Cleveland Dept. of Pub. Safety, 2013-Ohio-5123, ¶ 18 (8th Dist.) (appellant waived
the defense of lack of capacity where the answer was devoid of any specific negative
averment under Civ.R. 9(A)); Civ.R. 8(C) (establishing that any matter constituting
an avoidance or affirmative defense must be raised in a party’s answer).

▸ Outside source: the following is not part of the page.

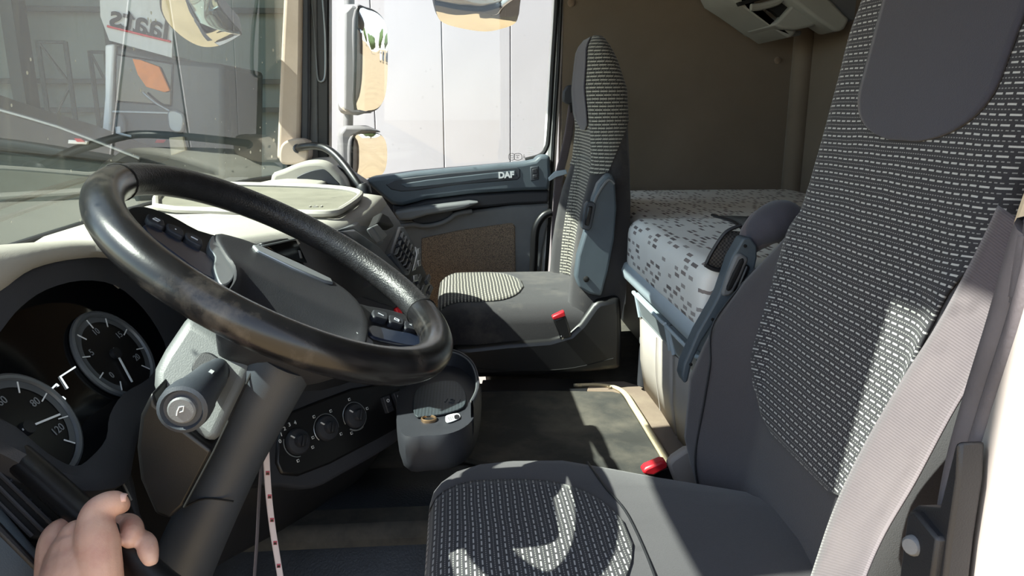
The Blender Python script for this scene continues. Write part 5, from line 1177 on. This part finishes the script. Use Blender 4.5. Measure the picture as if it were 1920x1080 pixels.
chains = [
    [(150, 1380, .60, 82), (150, 1240, .63, 80), (150, 1150, .655, 78), (150, 1085, .67, 70), (148, 1045, .68, 56)],
    [(112, 1120, .675, 44), (106, 1050, .69, 36), (106, 1015, .70, 31), (118, 996, .712, 25), (146, 988, .738, 22), (184, 982, .748, 20), (208, 977, .735, 17), (220, 977, .715, 14)],
    [(128, 1100, .67, 52), (136, 1050, .68, 48), (146, 1010, .685, 36)],
    [(186, 1130, .655, 44), (186, 1070, .66, 41), (182, 1015, .67, 39), (179, 985, .678, 34), (184, 962, .684, 30), (200, 948, .688, 26), (216, 944, .692, 24), (227, 947, .70, 17)],
    [(150, 1030, .735, 26), (200, 1000, .75, 22), (234, 984, .735, 21), (246, 989, .712, 21.5), (247, 1003, .696, 21), (243, 1013, .69, 16)],
    [(180, 1060, .725, 24), (230, 1030, .735, 21), (262, 1014, .72, 19), (274, 1020, .70, 19.5), (278, 1035, .69, 19), (282, 1050, .685, 15)],
    [(200, 1110, .71, 22), (250, 1100, .72, 18), (286, 1094, .708, 17), (300, 1100, .692, 14)],
]
V_, F_ = [], []
for ch in chains:
    pts = [atd(a, b, d) for a, b, d, r in ch]; rad = [r * d / F for a, b, d, r in ch]
    P = crom(pts, 5); N = len(P); T, U = frames(P, False); sg = 16; base = len(V_); rr_ = []
    rs = [interp(i / (N - 1) * (len(rad) - 1), list(enumerate(rad))) for i in range(N)]
    # round ends
    seq = [(P[0] - T[0] * rs[0] * .9, .35 * rs[0], 0), (P[0] - T[0] * rs[0] * .6, .78 * rs[0], 0)] + [(P[i], rs[i], i) for i in range(N)] + [(P[-1] + T[-1] * rs[-1] * .45, .88 * rs[-1], N - 1), (P[-1] + T[-1] * rs[-1] * .8, .58 * rs[-1], N - 1), (P[-1] + T[-1] * rs[-1] * .96, .22 * rs[-1], N - 1)]
    for p, r, i in seq:
        w = T[i].cross(U[i])
        for j in range(sg):
            an = 2 * math.pi * j / sg; V_.append(p + U[i] * r * math.cos(an) + w * r * math.sin(an))
    m_ = len(seq)
    F_ += [[base + i * sg + j, base + i * sg + (j + 1) % sg, base + (i + 1) * sg + (j + 1) % sg, base + (i + 1) * sg + j] for i in range(m_ - 1) for j in range(sg)]
    F_ += [[base + j for j in range(sg)][::-1], [base + (m_ - 1) * sg + j for j in range(sg)]]
hd = mk('hand', V_, F_, m_skin, pe, sharp=180)
rm = hd.modifiers.new('remesh', 'REMESH'); rm.mode = 'VOXEL'; rm.voxel_size = .0017; rm.use_smooth_shade = True
smo = hd.modifiers.new('smooth', 'SMOOTH'); smo.factor = .5; smo.iterations = 7
m_nail = M('fingernail', (226, 184, 170), .3, var=.03)
def nail(px, py, d, n, up, w, l):
    c = atd(px, py, d); n = Vector(n).normalized(); u = Vector(up); u = (u - n * u.dot(n)).normalized(); s = n.cross(u); rows = []
    for i in range(6):
        tt = i / 5; hw = w * (.8 + .2 * math.sin(tt * math.pi)); rows.append([c + u * (tt - .5) * l + s * hw * (k / 3 - 1) - n * (abs(k / 3 - 1) ** 2 * w * .5 + (tt - .5) ** 2 * l * .3) for k in range(7)])
    grid('fingernail', rows, m_nail, hd, solid=.0008, sharp=180)
nail(290, 1030, .688, (-.3, -.85, .45), (0, -.5, -.8), .0045, .009)
nail(226, 930, .6885, (-.35, -.1, .93), (.1, -1, 0), .0050, .010)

Civ.R. 17(A) governs the procedural requirement that “every action
shall be prosecuted in the name of the real party in interest.” “A real party in interest
is one who has a real interest in the subject-matter of the litigation, and not merely
an interest in the action itself, i.e., one who is directly benefitted or injured by the
outcome of the case.” (Cleaned up.) First Rehab. Funding, LLC v. Milton, 2025-
Ohio-2677, ¶ 27 (8th Dist.). Relevant to this appeal, a real party in interest under
Civ.R. 17(A) includes “a party with whom or in whose name a contract has been
made for the benefit of another” or “a party authorized by statute.” Civ.R. 17(A)
further provides:
No action shall be dismissed on the ground that it is not prosecuted in the name of the real party in interest until a reasonable time has been allowed after objection for ratification of commencement of the action by, or joinder or substitution of, the real party in interest. Such ratification, joinder, or substitution shall have the same effect as if the action had been commenced in the name of the real party in interest.
“‘Because compliance with Civ.R. 17 is not necessary to invoke the jurisdiction of the
court, the failure to name the real party in interest is an objection or defense to a
claim that is waived if not timely asserted.’” Milton at ¶ 27, quoting State ex rel.
Browning v. Browning, 2012-Ohio-2158, ¶ 39 (5th Dist.); Hang-Fu v. Halle Homes, Inc., 2000 Ohio App. LEXIS 3625, *21 (8th Dist. Aug. 10, 2000) (“[T]he defense that
the plaintiff is not the real party in interest is an affirmative defense and, therefore,
must be specifically pled or it is waived.”); Civ.R. 8(C).
Our review of the record reveals that Ford generally denied the
allegations of the complaint in her answer and asserted statute of frauds as her sole
affirmative defense. Ford’s answer did not include lack-of-capacity-to-sue or real-
party-in-interest defenses. Nor did Ford seek to amend her answer to preserve those
defenses. Therefore, Ford waived any lack-of-capacity or real-party-in-interest
defenses and cannot subsequently raise them, even under the guise of standing.
Accordingly, we overrule Ford’s sole assignment of error.
Judgment affirmed.
It is ordered that appellee recover from appellant costs herein taxed.
The court finds there were reasonable grounds for this appeal.
It is ordered that a special mandate issue out of this court directing the
municipal court to carry this judgment into execution.
A certified copy of this entry shall constitute the mandate pursuant to Rule 27
of the Rules of Appellate Procedure.